Sunday, January 26, 2014

RLUIPA Protects Religious Liberty in Prisons

Here are two recent posts from ReligionClause blog:

One

10th Circuit Rules For Native American Inmate In Cogent Review Of RLUIPA's Requirements

In a highly articulate 31-page opinion by Judge Gorsuch in Yellowbear v. Lampert, (10th Cir., Jan. 23, 2014), the U.S. 10th Circuit Court of Appeals yesterday reviewed each element of a RLUIPA prisoner's rights claim and reversed the trial court's summary judgment against a Native American inmate. Here is the court's description of the case:
Andrew Yellowbear will probably spend the rest of his life in prison. Time he must serve for murdering his daughter. With that much lying behind and still before him, Mr.

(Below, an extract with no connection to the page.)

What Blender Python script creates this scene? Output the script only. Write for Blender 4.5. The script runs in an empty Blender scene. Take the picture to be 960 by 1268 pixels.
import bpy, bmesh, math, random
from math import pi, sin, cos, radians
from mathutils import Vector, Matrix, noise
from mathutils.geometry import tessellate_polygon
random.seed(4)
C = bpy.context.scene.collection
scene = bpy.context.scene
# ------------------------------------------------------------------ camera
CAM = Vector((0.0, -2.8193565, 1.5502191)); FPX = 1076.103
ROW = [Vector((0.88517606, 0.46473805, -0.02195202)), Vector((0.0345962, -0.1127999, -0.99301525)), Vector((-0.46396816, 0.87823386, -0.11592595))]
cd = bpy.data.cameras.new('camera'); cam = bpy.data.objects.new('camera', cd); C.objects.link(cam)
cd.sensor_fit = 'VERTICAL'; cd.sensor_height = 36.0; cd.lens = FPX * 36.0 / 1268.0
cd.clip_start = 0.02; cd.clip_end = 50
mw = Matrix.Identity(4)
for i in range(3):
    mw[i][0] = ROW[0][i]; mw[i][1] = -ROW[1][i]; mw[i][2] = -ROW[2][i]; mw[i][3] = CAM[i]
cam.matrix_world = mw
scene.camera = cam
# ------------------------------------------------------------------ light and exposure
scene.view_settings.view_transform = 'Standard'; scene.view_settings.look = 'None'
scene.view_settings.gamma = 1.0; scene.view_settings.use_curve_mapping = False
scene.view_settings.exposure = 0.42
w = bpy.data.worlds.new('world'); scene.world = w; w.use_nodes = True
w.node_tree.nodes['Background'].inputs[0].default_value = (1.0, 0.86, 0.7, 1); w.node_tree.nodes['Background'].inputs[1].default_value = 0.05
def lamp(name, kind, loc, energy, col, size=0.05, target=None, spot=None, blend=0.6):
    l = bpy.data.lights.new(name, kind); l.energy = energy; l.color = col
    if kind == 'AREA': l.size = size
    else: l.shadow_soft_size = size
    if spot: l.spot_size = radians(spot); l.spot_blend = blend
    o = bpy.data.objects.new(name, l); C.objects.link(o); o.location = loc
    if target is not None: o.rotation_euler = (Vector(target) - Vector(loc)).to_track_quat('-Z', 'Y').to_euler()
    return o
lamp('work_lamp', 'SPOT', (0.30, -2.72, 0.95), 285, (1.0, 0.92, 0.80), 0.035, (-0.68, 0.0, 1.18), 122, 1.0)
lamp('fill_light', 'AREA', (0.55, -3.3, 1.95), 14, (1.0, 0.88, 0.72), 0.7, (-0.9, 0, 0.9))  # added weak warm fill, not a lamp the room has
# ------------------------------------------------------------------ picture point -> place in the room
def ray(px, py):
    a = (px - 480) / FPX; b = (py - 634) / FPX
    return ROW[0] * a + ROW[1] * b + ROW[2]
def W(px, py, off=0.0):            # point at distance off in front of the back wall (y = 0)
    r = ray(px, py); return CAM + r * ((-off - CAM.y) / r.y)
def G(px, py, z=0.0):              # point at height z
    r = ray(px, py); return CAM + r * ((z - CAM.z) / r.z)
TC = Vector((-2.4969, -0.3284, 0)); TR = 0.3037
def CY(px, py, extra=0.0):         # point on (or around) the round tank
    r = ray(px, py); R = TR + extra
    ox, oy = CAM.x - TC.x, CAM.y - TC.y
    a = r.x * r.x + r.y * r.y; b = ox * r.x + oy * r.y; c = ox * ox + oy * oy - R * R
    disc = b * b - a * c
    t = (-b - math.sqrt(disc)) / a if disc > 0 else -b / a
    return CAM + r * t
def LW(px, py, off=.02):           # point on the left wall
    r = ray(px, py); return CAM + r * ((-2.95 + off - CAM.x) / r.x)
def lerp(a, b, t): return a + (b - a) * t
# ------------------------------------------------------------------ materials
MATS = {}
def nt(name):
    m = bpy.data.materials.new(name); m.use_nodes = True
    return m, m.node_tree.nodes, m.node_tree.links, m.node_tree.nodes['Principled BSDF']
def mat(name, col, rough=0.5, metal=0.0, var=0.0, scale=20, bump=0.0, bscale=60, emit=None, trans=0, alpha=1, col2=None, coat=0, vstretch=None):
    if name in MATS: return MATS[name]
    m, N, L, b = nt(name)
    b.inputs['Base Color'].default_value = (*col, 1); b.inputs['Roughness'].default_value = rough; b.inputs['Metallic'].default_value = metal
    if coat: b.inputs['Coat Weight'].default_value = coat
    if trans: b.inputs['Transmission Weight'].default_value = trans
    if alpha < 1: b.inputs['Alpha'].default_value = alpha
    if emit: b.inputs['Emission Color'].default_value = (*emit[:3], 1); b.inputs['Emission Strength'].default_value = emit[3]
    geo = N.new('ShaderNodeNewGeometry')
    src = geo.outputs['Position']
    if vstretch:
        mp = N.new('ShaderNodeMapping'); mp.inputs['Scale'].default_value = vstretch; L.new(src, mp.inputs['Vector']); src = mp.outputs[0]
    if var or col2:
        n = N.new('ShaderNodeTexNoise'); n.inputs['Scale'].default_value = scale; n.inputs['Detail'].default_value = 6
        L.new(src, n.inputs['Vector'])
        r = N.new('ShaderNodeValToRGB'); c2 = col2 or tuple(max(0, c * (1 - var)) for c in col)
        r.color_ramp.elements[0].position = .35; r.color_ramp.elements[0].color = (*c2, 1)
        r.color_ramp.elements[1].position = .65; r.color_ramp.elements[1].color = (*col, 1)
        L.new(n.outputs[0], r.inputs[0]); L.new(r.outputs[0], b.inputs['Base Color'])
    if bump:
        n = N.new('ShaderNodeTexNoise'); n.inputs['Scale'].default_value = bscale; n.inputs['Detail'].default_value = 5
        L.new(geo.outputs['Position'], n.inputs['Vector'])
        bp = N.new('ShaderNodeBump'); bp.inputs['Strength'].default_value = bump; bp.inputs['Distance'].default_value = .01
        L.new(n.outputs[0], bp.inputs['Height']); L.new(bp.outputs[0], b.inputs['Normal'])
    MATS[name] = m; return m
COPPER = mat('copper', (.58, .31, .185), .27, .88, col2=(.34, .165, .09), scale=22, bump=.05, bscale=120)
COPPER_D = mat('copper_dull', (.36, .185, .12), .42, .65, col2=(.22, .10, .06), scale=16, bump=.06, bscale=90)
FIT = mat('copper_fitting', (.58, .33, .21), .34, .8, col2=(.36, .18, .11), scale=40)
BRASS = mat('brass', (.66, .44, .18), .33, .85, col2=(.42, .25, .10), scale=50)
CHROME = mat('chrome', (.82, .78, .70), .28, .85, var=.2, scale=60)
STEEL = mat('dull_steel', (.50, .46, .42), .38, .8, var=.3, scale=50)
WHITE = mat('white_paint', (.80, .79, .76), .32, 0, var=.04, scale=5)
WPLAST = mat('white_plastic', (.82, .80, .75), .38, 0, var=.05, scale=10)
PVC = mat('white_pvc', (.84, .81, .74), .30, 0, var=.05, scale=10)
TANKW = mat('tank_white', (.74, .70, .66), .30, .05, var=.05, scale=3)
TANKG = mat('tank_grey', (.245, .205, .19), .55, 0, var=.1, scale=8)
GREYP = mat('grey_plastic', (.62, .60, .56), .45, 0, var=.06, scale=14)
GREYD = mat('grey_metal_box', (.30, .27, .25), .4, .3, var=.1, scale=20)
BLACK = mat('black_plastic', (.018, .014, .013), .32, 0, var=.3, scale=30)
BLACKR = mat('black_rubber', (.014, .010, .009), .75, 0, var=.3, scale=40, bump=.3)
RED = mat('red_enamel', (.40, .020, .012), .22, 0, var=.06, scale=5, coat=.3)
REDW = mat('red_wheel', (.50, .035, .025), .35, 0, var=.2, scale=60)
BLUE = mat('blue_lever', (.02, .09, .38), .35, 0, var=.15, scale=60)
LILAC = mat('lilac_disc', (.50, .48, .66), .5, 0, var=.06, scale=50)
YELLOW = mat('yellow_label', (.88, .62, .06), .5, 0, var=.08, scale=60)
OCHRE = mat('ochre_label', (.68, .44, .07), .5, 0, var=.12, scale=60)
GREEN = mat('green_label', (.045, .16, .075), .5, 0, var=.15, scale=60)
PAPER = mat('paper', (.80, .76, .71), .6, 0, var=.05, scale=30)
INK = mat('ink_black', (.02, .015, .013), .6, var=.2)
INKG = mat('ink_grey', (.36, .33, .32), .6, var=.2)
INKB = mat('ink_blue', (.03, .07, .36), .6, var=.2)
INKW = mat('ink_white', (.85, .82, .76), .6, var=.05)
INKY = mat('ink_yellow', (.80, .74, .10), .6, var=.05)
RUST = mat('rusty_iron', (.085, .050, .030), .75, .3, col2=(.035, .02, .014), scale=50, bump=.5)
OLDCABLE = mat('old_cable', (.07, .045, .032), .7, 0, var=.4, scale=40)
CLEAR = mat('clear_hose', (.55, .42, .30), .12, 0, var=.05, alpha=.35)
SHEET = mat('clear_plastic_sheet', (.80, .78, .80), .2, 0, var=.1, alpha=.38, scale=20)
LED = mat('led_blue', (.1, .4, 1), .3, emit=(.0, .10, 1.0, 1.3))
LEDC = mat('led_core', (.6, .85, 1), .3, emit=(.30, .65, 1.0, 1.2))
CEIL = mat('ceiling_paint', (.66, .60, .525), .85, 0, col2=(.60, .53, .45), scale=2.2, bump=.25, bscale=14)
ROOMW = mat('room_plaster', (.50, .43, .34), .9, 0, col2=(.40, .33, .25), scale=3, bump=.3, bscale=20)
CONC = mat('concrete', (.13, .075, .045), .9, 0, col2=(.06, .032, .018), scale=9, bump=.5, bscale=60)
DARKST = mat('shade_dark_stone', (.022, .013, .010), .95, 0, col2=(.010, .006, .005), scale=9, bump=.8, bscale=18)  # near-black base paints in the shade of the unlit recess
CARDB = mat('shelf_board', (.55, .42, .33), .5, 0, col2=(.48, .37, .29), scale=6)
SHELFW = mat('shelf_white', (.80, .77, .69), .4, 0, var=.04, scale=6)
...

Yellowbear has found sustenance in his faith. No one doubts the sincerity of his religious beliefs.... 
That takes us to the nub of our case. Mr. Yellowbear, an enrolled member of the Northern Arapaho Tribe, seeks access to the prison’s existing sweat lodge to facilitate his religious exercises. The prison has refused. The prison’s sweat lodge is located in the general prison yard and Mr. Yellowbear is housed in a special protective unit (not because of any disciplinary infraction he has committed, but because of threats against him). Prison officials insist that the cost of providing the necessary security to take Mr. Yellowbear from the special protective unit to the sweat lodge and back is “unduly burdensome.” Mr. Yellowbear disagrees and seeks relief under RLUIPA. For its part, the district court discerned no statutory violation and entered summary judgment against Mr. Yellowbear. Mr. Yellowbear asks us to undo that judgment so that his case might proceed to trial.
At the end of the day, we find that’s exactly the relief we must provide.
AP reports on the decision. 

Two

Muslims Want Florida Prisons To Offer Halal Meals

Now that the Justice Department has won a preliminary injunction from a federal district court ordering Florida prisons to make kosher meals available by July 1 to all prisoners with a sincere religious basis for keeping kosher (see prior posting), Muslim groups are asking for Halal meals as well. In a press release yesterday, CAIR-Florida said:
We welcome the decision [on kosher food] as an important step in protecting religious rights of incarcerated individuals. It is only fair and equitable that if Jewish inmates receive kosher food, as they should, that Muslim inmates have access to halal meals. Muslim businesses in our state stand ready to offer the advice and services needed to provide halal meals to inmates.
According to the Huffington Post, Halal prison meals would cost only about one-third of the cost of kosher meals.

Three

Here is a little more on the cost of providing Kosher meals:


States Concerned Over Costs and Demand For Prison Kosher Food

Today's New York Times carries a front page story titled You Don’t Have to Be Jewish to Love a Kosher Prison Meal, focusing on the added cost to prison systems of serving kosher food ($7 per day vs. $1.54 in Florida) and the feigning of Jewish religious beliefs by some inmates in order to be placed on kosher diets:
Some states, like New York, do nothing to try to discern who is feigning Jewishness. In California, inmates talk with a rabbi who will gauge, very generally, a prisoner’s actual interest. 
But some Jewish groups in Florida are pushing for greater control, which may pose a difficult legal hurdle.